Si no te digo nada te quiero decir que estoy completamente vacío. Si estoy vacío en campaña, entonces, puedo hacer todo lo que los consultores y encuestas me pidan que haga. Por ende, que diga. Y si estoy en el gobierno y estoy completamente vacío puedo hacer todo lo que me pidan que haga. Por ende, aquellos que tengan más fuerza para condicionarme van a lograr imponerse. Ese vacío lo pagó caro el pueblo argentino porque fue llenado por los factores de poder. Al final, el vacío no es vacío. La nada no es nada, es en el mejor de los casos preferir sostener las cosas tal y como están y esa es un idea conservadora. Al final, la nada es de derecha. Decir que no se tiene ideología es empujar la sociedad a la supervivencia del más apto, de los más fuertes. Y esa es una decisión ideológica. Obvio.

La opción de la nada tiene además su techo en algo básico, y es en que las campañas duran, son largas, implican definiciones. La promesa de “no reformar la Constitución Nacional” (cuando nadie en rigor planteó una reforma) es negarse neciamente no ya a la re-relección sino a la posibilidad de rediscutir las bases y principios generales que nos ordenan como país de acuerdo a los cambios que los tiempos exigen, algo que cualquier fuerza política, de cualquier signo, debería proponerse siempre. Es válido que alguien no quiera una reelección, pero esa concepción que reduce la disputa a ese solo elemento, tiene también otro sustento: considerar que las leyes están antes que la sociedad. Y quienes creemos en las reformas, en la búsqueda de la justicia social, tenemos derecho a creer exactamente lo contrario. Que esas leyes no son tablas romanas, no se escriben en piedra, sino que son terreno de disputa. No significa esta movilidad regalar las leyes o la constitución a cada cambio de viento de la sociedad, pero sí a tener en mente que lo que se legisla tiene que estar a la altura del tiempo histórico.
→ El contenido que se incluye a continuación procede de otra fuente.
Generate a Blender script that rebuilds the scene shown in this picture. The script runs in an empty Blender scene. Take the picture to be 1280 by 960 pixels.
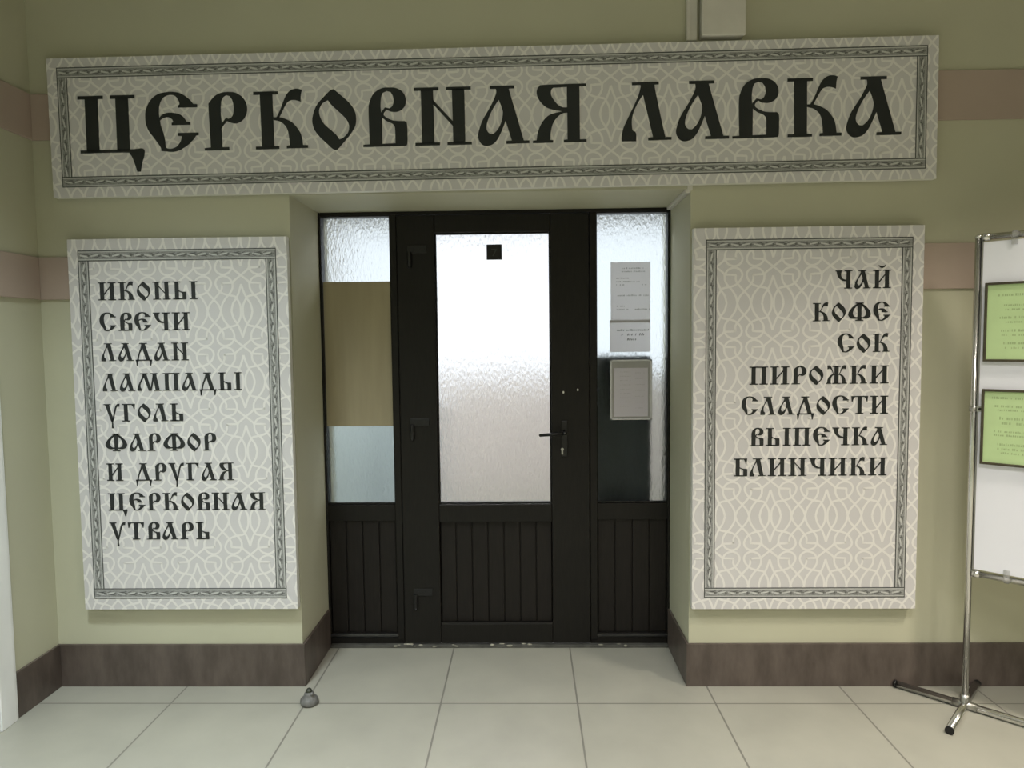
import bpy, bmesh, math, random
from mathutils import Vector, Matrix
from mathutils.geometry import tessellate_polygon

random.seed(7)
S = bpy.context.scene
C = S.collection
PI = math.pi

# ------------------------------------------------------------------ camera
F_PX, PITCH, YAW, ROLL, CAM_D, CAM_H = 856.765, 0.06178, 0.02195, -0.01119, 3.07138, 1.5836
cy_, sy_, cp_, sp_ = math.cos(YAW), math.sin(YAW), math.cos(PITCH), math.sin(PITCH)
fw = Vector((-sy_*cp_, cy_*cp_, -sp_)); rt = Vector((cy_, sy_, 0)); up = rt.cross(fw)
cr_, sr_ = math.cos(ROLL), math.sin(ROLL)
rt, up = cr_*rt + sr_*up, cr_*up - sr_*rt
cam = bpy.data.cameras.new('camera')
cam.sensor_fit = 'HORIZONTAL'; cam.sensor_width = 36.0
cam.lens = F_PX / 1280.0 * 36.0
cam.clip_start = 0.05; cam.clip_end = 60
co = bpy.data.objects.new('camera', cam); C.objects.link(co)
M = Matrix((rt, up, -fw)).transposed().to_4x4()
M.translation = Vector((0, -CAM_D, CAM_H))
co.matrix_world = M
S.camera = co

# ------------------------------------------------------------------ world, lights, exposure
w = bpy.data.worlds.new('world'); S.world = w; w.use_nodes = True
bg = w.node_tree.nodes['Background']
bg.inputs[0].default_value = (0.85, 0.88, 0.84, 1); bg.inputs[1].default_value = 0.06

S.view_settings.view_transform = 'Standard'; S.view_settings.look = 'None'
S.view_settings.exposure = 0.04; S.view_settings.gamma = 1.0
S.view_settings.use_curve_mapping = False


def area(name, loc, sx, sy, power, col, spread=180, rot=(0, 0, 0)):
    l = bpy.data.lights.new(name, 'AREA'); l.shape = 'RECTANGLE'; l.size = sx; l.size_y = sy
    l.energy = power; l.color = col; l.spread = math.radians(spread)
    o = bpy.data.objects.new(name, l); C.objects.link(o); o.location = loc; o.rotation_euler = rot
    return o


CEIL = 3.42
area('ceiling_lamp_near_left', (-1.35, -1.6, CEIL-.03), 0.35, 0.35, 40, (0.88, 0.97, 1.0), 103)
area('ceiling_lamp_near_right', (2.55, -1.6, CEIL-.03), 0.35, 0.35, 37, (1.0, 0.90, 0.77), 106)
area('fill_light_middle', (0.95, -2.3, CEIL-.03), 0.6, 0.6, 42, (1.0, 0.93, 0.90), 120)  # added fill, brightens the recess sides and the right list sign
area('ceiling_lamp_far_left', (-1.15, -5.2, CEIL-.03), 0.6, 0.6, 76, (0.92, 0.98, 1.0), 140)
area('ceiling_lamp_far_right', (2.4, -5.2, CEIL-.03), 0.6, 0.6, 74, (1.0, 0.94, 0.86), 140)
area('fill_light_side_right', (5.2, -2.8, CEIL-.03), 0.6, 0.6, 55, (1.0, 0.91, 0.75), 145)  # added fill from out of view, lateral light for the left-side faces
area('shop_fill_light', (0.0, 2.2, 3.1), 1.2, 0.5, 45, (1.0, 0.96, 0.95), 180)  # added unseen fill that lights the inner shop walls
area('shop_fill_near_door', (-1.3, 0.95, 3.2), 0.5, 0.3, 70, (0.95, 0.99, 1.0), 150)  # added unseen fill for the front of the pale blue cabinet


# ------------------------------------------------------------------ materials
def mat(name, col, rough=.6, metal=0., spec=.5, var=0., vscale=8., bump=0., bscale=60., stretch=(1, 1, 1), col2=None, detail=4):
    m = bpy.data.materials.new(name); m.use_nodes = True
    nt = m.node_tree; b = nt.nodes['Principled BSDF']
    b.inputs['Base Color'].default_value = (*col, 1); b.inputs['Roughness'].default_value = rough
    b.inputs['Metallic'].default_value = metal; b.inputs['Specular IOR Level'].default_value = spec
    if var or bump or col2:
        tc = nt.nodes.new('ShaderNodeTexCoord'); mp = nt.nodes.new('ShaderNodeMapping')
        mp.inputs['Scale'].default_value = stretch
        nt.links.new(tc.outputs['Object'], mp.inputs[0])
    if var or col2:
        n = nt.nodes.new('ShaderNodeTexNoise'); n.inputs['Scale'].default_value = vscale; n.inputs['Detail'].default_value = detail
        nt.links.new(mp.outputs[0], n.inputs['Vector'])
        r = nt.nodes.new('ShaderNodeValToRGB')
        a = tuple(max(0, c*(1-var)) for c in col); z = col2 or tuple(min(1, c*(1+var)) for c in col)
        r.color_ramp.elements[0].position = .32; r.color_ramp.elements[1].position = .68
        r.color_ramp.elements[0].color = (*a, 1); r.color_ramp.elements[1].color = (*z, 1)
        nt.links.new(n.outputs['Fac'], r.inputs[0]); nt.links.new(r.outputs[0], b.inputs['Base Color'])
    if bump:
        n2 = nt.nodes.new('ShaderNodeTexNoise'); n2.inputs['Scale'].default_value = bscale; n2.inputs['Detail'].default_value = 3
        nt.links.new(mp.outputs[0], n2.inputs['Vector'])
        bp = nt.nodes.new('ShaderNodeBump'); bp.inputs['Strength'].default_value = bump; bp.inputs['Distance'].default_value = .002
        nt.links.new(n2.outputs['Fac'], bp.inputs['Height']); nt.links.new(bp.outputs[0], b.inputs['Normal'])
    return m


def tile_mat():
    m = mat('floor_tiles', (.40, .40, .35), .32, spec=.4)
    nt = m.node_tree; b = nt.nodes['Principled BSDF']
    tc = nt.nodes.new('ShaderNodeTexCoord'); mp = nt.nodes.new('ShaderNodeMapping')
    mp.inputs['Location'].default_value = (.394 + 6 - .0016, .161 + 6 - .0016, 0)
    nt.links.new(tc.outputs['Object'], mp.inputs[0])
    br = nt.nodes.new('ShaderNodeTexBrick'); br.offset = 0; br.squash = 1
    br.inputs['Scale'].default_value = 1; br.inputs['Brick Width'].default_value = .6; br.inputs['Row Height'].default_value = .6
    br.inputs['Mortar Size'].default_value = .0044; br.inputs['Mortar Smooth'].default_value = .3
    nt.links.new(mp.outputs[0], br.inputs['Vector'])
    n = nt.nodes.new('ShaderNodeTexNoise'); n.inputs['Scale'].default_value = 3.5; n.inputs['Detail'].default_value = 6
    nt.links.new(tc.outputs['Object'], n.inputs['Vector'])
    r = nt.nodes.new('ShaderNodeValToRGB')
    r.color_ramp.elements[0].position = .3; r.color_ramp.elements[1].position = .72
    r.color_ramp.elements[0].color = (.325, .32, .27, 1); r.color_ramp.elements[1].color = (.375, .368, .31, 1)
    nt.links.new(n.outputs['Fac'], r.inputs[0])
    nt.links.new(r.outputs[0], br.inputs['Color1']); nt.links.new(r.outputs[0], br.inputs['Color2'])
    br.inputs['Mortar'].default_value = (.18, .175, .15, 1)
    nt.links.new(br.outputs['Color'], b.inputs['Base Color'])
    return m


def stone_mat():
    m = mat('brown_stone', (.1, .08, .07), .42)
    nt = m.node_tree; b = nt.nodes['Principled BSDF']
    tc = nt.nodes.new('ShaderNodeTexCoord'); mp = nt.nodes.new('ShaderNodeMapping')
    mp.inputs['Scale'].default_value = (2.2, 2.2, .7)
    nt.links.new(tc.outputs['Object'], mp.inputs[0])
    n = nt.nodes.new('ShaderNodeTexNoise'); n.inputs['Scale'].default_value = 6; n.inputs['Detail'].default_value = 8; n.inputs['Roughness'].default_value = .62
    nt.links.new(mp.outputs[0], n.inputs['Vector'])
    r = nt.nodes.new('ShaderNodeValToRGB')
    r.color_ramp.elements[0].position = .36; r.color_ramp.elements[1].position = .74
    r.color_ramp.elements[0].color = (.072, .056, .047, 1); r.color_ramp.elements[1].color = (.135, .108, .092, 1)
    nt.links.new(n.outputs['Fac'], r.inputs[0]); nt.links.new(r.outputs[0], b.inputs['Base Color'])
    return m


def frosted_mat(name, tint, rough=.34, bs=.5):
    m = bpy.data.materials.new(name); m.use_nodes = True
    nt = m.node_tree; nt.nodes.remove(nt.nodes['Principled BSDF']); out = nt.nodes['Material Output']
    g = nt.nodes.new('ShaderNodeBsdfGlass'); g.inputs['Roughness'].default_value = rough; g.inputs['IOR'].default_value = 1.18
    g.inputs['Color'].default_value = (*tint, 1)
    tc = nt.nodes.new('ShaderNodeTexCoord'); mp = nt.nodes.new('ShaderNodeMapping'); mp.inputs['Scale'].default_value = (1, 1, .38)
    n = nt.nodes.new('ShaderNodeTexNoise'); n.inputs['Scale'].default_value = 100; n.inputs['Detail'].default_value = 2
    nt.links.new(tc.outputs['Object'], mp.inputs[0]); nt.links.new(mp.outputs[0], n.inputs['Vector'])
    bp = nt.nodes.new('ShaderNodeBump'); bp.inputs['Strength'].default_value = bs; bp.inputs['Distance'].default_value = .009
    nt.links.new(n.outputs['Fac'], bp.inputs['Height']); nt.links.new(bp.outputs[0], g.inputs['Normal'])
    nt.links.new(g.outputs[0], out.inputs['Surface'])
    return m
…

Esta no fue una década más. Lo saben aún quienes la odian. Y su odio, perdón, pero confirma las ganancias de esta década.

En la Argentina conviven todos del modo más democrático posible: a los gritos, a los empujones, superpuestos, y muchos otros simplemente “operando en silencio”. Las campañas electorales tienen algo de espejismo: muestran a los políticos felices, diciendo “lo que la gente quiere escuchar”, totalmente dispuestos y abiertos a los cambios. Esa es la versión edulcorada. Y los que se someten a esa disciplina, déjenme pensar, son los más peligrosos de todos. Porque luego en ese afán de “Catch all” resignan las ideas por miedo a ahuyentar a alguno, se someten a un electorado que suponen que no quiere ideologías y  reemplazan –después, en el poder- esa “sumisión” a las encuestas por la sumisión a los poderes. El puente entre una sumisión y otra es el pragmatismo, ese vacío ideológico.

El resumen atento de lo que se puso en juego por ahora en esta campaña es minar uno de los presupuestos básicos del kirchnerismo: su conflictividad (con el chiste de “argen” y “tina” de Alfonsín y Stolbizer  y los choripanes de Binner). Soslayando que mucho de “lo bueno” que se reconoce y se promete sostener se logró justamente en conflicto y tensiones, y mintiendo sobre algo esencial: no hay sociedad sin conflicto. Existe el Estado, existe la política, existen las instituciones porque se reconoce la existencia del conflicto. En la sociedad ideal del conflicto con que fantasean sobraría la política y el Estado. Y ya sabemos en concreto lo que eso significa. Pero cuando el conflicto sale a la luz y la discusión política llega hasta los asados de cualquier hijo de vecino (como sugiere el spot de los choripanes) es porque algo se puso en movimiento. Tal vez eso es la voluntad de cambio que las “buenas formas” intentan moderar.